Carmen: I suppose Pandora's technology box never gives you uncomplicated gifts.

Tamara: Well, I still like the searching I can do on this workstation.

Carmen: I have to admit, I find the possibilities fascinating. Has anyone used similarity spaces to study patterns of scholarly research and activity? It strikes me that you could use these visualizations to study all kinds of patterns in the literature. For instance, does a paradigm shift look like a cresting wave on a simspace beach?

David: Now you're beyond my expertise. Why don't you log on and find out?

Notes

The idea of similarity spaces was inspired by a presentation by Scott Deerwester at the 1991 annual conference of the American Library Association. His presentation involved the use of a NeXT workstation to graphically show clustering properties of citations in terms of similarity. Although he did not use the term "similarity space", and his graphical representations were not much like what I have described in this dialog, his presentation nevertheless inspired in me the strong belief that graphical representations of database properties are a wave of the future.
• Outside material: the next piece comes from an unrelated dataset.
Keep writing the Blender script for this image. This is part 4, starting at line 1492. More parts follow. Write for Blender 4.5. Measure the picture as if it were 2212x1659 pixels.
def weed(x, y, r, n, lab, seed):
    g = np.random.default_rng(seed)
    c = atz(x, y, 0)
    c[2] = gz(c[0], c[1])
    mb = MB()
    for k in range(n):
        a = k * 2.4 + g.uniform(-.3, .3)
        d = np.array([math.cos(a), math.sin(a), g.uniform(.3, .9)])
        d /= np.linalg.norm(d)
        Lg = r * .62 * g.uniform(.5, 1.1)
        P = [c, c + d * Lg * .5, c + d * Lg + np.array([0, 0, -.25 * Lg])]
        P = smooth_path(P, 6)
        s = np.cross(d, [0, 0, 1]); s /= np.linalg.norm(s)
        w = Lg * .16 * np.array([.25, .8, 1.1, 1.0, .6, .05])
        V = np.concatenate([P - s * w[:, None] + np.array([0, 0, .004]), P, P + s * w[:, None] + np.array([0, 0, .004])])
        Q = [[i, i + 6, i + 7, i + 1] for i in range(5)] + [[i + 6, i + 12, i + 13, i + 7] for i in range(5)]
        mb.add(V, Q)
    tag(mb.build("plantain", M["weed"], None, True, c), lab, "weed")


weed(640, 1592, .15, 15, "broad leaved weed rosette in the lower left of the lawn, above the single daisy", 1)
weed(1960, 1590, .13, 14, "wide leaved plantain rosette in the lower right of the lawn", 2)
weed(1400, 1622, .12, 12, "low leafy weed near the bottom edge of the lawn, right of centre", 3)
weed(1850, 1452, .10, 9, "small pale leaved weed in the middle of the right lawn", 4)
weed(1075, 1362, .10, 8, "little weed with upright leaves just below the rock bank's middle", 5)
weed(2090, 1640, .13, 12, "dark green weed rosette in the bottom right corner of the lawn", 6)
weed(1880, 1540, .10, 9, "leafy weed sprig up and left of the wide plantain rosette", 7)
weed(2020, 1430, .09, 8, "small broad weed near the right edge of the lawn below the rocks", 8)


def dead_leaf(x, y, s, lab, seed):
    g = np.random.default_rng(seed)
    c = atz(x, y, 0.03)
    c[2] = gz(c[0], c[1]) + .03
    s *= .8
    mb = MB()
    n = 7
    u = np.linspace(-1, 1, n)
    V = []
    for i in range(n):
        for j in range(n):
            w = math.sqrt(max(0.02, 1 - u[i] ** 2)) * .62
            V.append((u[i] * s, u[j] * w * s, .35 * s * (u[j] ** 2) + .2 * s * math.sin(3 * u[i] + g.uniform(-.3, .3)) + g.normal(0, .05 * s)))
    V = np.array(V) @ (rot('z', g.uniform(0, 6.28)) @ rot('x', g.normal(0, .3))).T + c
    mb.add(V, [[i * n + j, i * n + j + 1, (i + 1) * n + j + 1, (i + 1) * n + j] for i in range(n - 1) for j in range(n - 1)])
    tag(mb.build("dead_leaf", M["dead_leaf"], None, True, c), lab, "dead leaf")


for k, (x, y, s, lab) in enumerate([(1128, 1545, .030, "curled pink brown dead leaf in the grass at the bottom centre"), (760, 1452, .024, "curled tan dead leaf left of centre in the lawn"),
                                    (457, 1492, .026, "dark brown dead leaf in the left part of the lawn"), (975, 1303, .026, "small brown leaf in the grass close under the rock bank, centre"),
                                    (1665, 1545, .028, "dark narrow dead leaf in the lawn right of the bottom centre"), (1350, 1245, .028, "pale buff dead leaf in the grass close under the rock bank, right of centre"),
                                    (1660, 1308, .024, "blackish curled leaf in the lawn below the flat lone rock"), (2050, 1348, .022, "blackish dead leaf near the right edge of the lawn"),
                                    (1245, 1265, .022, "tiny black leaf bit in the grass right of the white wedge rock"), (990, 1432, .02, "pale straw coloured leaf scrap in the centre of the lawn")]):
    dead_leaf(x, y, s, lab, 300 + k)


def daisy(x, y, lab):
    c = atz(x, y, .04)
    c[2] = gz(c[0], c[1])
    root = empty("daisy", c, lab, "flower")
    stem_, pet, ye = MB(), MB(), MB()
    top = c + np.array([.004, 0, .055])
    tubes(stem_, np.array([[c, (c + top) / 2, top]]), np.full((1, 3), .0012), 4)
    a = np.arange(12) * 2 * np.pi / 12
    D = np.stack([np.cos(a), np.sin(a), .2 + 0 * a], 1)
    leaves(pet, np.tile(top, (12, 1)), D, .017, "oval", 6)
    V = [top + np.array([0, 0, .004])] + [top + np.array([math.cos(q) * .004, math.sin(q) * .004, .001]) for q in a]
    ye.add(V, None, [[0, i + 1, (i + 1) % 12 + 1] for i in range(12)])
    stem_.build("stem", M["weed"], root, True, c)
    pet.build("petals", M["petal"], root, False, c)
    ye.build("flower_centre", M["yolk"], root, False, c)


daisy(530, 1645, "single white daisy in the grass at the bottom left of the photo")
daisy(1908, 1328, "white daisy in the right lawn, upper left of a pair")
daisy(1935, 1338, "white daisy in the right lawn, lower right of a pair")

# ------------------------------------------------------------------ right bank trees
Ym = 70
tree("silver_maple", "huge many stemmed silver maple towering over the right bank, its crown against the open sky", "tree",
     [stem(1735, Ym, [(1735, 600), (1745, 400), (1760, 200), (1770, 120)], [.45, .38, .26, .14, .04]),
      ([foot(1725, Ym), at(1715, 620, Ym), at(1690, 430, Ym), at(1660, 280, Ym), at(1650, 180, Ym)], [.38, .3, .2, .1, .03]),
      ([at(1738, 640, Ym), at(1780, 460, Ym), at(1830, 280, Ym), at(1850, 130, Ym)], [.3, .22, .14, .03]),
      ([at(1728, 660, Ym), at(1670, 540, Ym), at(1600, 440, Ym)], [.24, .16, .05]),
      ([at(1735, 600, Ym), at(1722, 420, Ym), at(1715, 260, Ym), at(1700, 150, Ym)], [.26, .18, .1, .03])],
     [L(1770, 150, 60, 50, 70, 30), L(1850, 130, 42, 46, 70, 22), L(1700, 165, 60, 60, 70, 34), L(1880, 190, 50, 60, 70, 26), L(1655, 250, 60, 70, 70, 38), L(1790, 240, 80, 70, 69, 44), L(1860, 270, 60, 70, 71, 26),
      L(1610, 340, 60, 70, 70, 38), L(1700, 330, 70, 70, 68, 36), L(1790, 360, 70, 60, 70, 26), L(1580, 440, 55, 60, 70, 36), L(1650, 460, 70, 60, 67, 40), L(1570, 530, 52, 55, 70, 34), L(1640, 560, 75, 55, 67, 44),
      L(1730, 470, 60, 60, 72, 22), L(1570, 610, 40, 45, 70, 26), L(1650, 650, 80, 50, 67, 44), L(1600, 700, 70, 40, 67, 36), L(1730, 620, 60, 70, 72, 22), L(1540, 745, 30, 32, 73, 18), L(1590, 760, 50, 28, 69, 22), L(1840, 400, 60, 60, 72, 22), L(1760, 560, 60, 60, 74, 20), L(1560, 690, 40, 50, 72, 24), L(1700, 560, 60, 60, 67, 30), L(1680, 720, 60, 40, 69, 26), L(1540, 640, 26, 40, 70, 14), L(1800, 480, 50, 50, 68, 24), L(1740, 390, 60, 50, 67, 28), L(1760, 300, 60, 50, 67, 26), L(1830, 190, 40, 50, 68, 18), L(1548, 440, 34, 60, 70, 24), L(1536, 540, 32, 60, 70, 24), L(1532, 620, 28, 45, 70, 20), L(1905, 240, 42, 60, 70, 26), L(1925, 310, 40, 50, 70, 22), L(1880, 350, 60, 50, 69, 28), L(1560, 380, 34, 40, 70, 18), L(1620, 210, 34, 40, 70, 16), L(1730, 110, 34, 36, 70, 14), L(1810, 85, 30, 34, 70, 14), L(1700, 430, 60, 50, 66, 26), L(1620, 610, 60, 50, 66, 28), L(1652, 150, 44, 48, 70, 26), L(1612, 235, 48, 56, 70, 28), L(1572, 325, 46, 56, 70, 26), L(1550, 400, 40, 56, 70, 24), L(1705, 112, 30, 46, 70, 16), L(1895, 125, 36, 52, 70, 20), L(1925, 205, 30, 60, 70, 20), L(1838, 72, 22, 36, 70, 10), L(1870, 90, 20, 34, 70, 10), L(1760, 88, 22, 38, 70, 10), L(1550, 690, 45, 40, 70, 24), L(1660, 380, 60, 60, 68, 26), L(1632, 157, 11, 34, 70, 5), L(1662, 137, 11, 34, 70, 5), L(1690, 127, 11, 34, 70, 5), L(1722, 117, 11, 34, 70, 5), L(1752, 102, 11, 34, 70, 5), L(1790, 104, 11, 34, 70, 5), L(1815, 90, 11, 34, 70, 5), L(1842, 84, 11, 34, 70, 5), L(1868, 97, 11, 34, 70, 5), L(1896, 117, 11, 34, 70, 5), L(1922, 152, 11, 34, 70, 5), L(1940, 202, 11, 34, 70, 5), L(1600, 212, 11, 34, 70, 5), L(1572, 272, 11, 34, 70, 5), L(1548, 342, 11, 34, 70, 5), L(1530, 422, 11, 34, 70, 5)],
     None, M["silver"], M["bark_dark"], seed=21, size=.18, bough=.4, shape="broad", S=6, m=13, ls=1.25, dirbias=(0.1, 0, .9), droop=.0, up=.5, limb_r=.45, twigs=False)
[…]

For an excellent discussion of the general concept of similarity space (the more traditional term in information retrieval research is "Vector Space") see the classic textbook Automatic Text Processing by Gerard Salton (Reading, Mass.: Addison-Wesley, 1988), chapter 10.

For a more abstracted and advanced discussion of the problems of similarity analysis, see the book Multidimensional Similarity Structure Analysis by Ingwer Borg and James Lingoes (New York: Springer-Verlag, 1987).


Martin Halbert is Automation and Reference Librarian at the Fondren Library of Rice University in Houston, Texas.